The Concerning “Evangelical” Growth in Latin America and What the Western Church Can do to Help

The Latin American church has grown exponentially over the last 120 years, and missiologists and Christian sociologists have widely celebrated this growth. However, upon a closer look at the relevant literature about the state of the church in Latin America, much of this growth is unhealthy and largely driven by Neo-Pentecostalism. Moreover, due to a lack of theologically trained leaders and access to theological resources, especially those contextualized to the Latin American situation, the evangelical church in Latin America is weak and vulnerable to aberrant doctrines. As a result, the Latin American church finds itself at a crossroads: will it become a region of biblically healthy churches that can reproduce themselves and more fully engage in the Great Commission on a global scale, or will it continue to devolve into a Neo-Pentecostalized church that propagates heresy throughout Latin America and abroad?

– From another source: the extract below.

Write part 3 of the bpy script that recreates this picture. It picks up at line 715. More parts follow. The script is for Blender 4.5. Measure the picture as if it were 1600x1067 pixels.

In response to the lack of theological resources and trained leadership in the church in Latin America, the Western evangelical church has a vital role in helping to strengthen the church in Latin America. This paper’s thesis is that to become a region of biblically healthy churches, Latin America needs church-strengthening missionaries who can fulfill the roles and apply the specific skills and competencies of New Testament church-strengthening missionaries such as Timothy and Titus. These missionaries can partner with Latin American churches to help them embrace and teach sound doctrine, identify and refute false doctrine, and organize into biblically healthy local churches that can reproduce themselves throughout Latin America and beyond.

Furthermore, beyond working directly with local churches, a critical role that church-strengthening missionaries must fulfill is providing theological education that is accessible to the vast numbers of poor, uneducated, rural pastors and leaders that make up a majority of Latin America’s evangelical population. Finally, church-strengthening missionaries are also needed to strengthen and grow the number of traditional seminaries aimed at equipping the educated class to become pastors, theologians, and authors who can lead the Latin American evangelical church into a future that is underpinned with biblically sound theological reflection and resources that are contextualized to the Latin American church. This paper contributes to the larger missiological conversation by answering the question of how the Western church can synthesize information about the rapid growth of Christianity in Latin America with the relevant literature about the state of the church in the region and the biblical data from Acts, 1&2 Timothy, and Titus to determine the missionary roles, skills, and competencies needed in Latin America today.